__YOUR OBJECTIVE__.
Leaving out every picture, copy the lines of the data exactly, from the first through the line containing "leather = leather or M_LEATHER".

__INFORMATION SUPPLIED__.
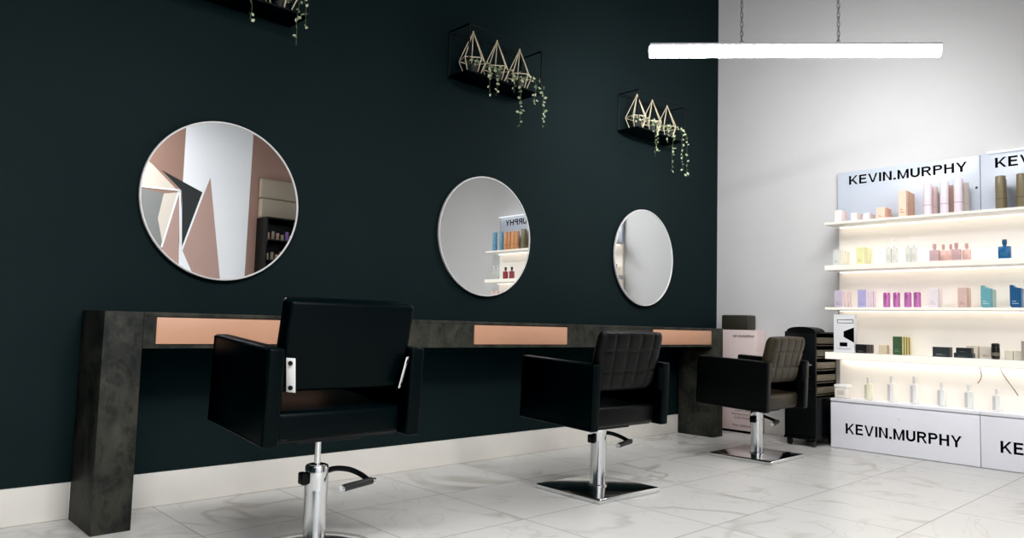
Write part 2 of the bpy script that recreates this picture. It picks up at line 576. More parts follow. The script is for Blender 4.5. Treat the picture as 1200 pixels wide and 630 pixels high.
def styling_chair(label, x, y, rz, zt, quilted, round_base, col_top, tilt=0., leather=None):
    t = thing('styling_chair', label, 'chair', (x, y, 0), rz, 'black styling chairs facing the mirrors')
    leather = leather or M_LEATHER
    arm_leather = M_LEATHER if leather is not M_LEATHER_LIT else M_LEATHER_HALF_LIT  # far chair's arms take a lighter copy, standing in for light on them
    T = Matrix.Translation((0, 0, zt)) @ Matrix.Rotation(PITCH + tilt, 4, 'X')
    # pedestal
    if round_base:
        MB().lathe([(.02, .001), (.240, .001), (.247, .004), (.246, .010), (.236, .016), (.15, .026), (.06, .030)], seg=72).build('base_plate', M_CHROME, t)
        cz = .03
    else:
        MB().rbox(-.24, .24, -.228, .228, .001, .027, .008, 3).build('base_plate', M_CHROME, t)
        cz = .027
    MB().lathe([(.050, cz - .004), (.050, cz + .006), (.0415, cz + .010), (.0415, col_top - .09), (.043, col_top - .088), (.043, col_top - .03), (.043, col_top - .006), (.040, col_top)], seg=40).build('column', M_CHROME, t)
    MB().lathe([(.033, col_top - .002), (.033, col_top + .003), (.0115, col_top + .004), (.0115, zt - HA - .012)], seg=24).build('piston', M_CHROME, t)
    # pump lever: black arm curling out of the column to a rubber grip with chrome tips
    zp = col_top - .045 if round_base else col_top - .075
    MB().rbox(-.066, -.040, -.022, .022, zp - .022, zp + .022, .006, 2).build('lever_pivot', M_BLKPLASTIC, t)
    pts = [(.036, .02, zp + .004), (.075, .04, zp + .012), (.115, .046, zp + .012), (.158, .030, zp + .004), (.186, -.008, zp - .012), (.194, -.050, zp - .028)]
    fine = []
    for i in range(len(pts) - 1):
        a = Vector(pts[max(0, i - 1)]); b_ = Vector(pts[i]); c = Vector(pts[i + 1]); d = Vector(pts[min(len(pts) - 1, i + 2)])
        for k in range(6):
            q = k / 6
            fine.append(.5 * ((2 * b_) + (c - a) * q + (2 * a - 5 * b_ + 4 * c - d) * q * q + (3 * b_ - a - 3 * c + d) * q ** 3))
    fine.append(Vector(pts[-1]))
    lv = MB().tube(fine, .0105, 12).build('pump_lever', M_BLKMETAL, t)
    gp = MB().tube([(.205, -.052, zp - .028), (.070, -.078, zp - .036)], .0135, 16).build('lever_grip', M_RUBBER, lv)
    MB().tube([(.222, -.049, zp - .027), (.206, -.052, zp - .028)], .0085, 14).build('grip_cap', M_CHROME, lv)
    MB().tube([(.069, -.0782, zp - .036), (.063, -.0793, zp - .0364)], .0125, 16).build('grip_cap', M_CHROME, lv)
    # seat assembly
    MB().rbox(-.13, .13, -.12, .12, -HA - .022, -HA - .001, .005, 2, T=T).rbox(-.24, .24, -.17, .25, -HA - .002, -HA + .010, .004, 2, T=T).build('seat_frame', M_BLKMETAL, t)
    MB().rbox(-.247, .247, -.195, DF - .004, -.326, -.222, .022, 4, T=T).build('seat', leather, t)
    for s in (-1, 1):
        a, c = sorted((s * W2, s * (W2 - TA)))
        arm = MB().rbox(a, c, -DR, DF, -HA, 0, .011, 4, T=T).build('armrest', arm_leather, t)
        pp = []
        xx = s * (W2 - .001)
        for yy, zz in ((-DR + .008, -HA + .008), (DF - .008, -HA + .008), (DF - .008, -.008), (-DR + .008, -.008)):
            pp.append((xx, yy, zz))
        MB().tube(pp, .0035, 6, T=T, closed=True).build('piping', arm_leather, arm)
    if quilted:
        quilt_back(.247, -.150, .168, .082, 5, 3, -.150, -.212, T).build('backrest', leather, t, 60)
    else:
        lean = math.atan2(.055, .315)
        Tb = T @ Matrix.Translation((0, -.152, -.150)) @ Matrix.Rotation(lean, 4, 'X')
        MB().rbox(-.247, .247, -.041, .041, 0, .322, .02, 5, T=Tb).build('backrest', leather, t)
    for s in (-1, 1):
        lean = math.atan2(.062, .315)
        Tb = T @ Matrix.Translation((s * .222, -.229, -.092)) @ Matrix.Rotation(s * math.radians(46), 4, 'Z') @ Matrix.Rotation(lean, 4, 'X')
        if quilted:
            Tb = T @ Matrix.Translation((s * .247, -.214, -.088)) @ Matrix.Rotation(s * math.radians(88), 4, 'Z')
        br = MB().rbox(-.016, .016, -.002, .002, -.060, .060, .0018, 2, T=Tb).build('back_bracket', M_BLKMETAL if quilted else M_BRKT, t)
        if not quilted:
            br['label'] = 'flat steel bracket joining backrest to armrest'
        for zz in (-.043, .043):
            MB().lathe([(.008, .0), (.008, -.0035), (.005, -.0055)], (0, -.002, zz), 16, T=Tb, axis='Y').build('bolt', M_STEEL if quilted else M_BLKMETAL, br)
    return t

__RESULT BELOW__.
Write part 2 of the bpy script that recreates this picture. It picks up at line 576. More parts follow. The script is for Blender 4.5. Treat the picture as 1200 pixels wide and 630 pixels high.
def styling_chair(label, x, y, rz, zt, quilted, round_base, col_top, tilt=0., leather=None):
    t = thing('styling_chair', label, 'chair', (x, y, 0), rz, 'black styling chairs facing the mirrors')
    leather = leather or M_LEATHER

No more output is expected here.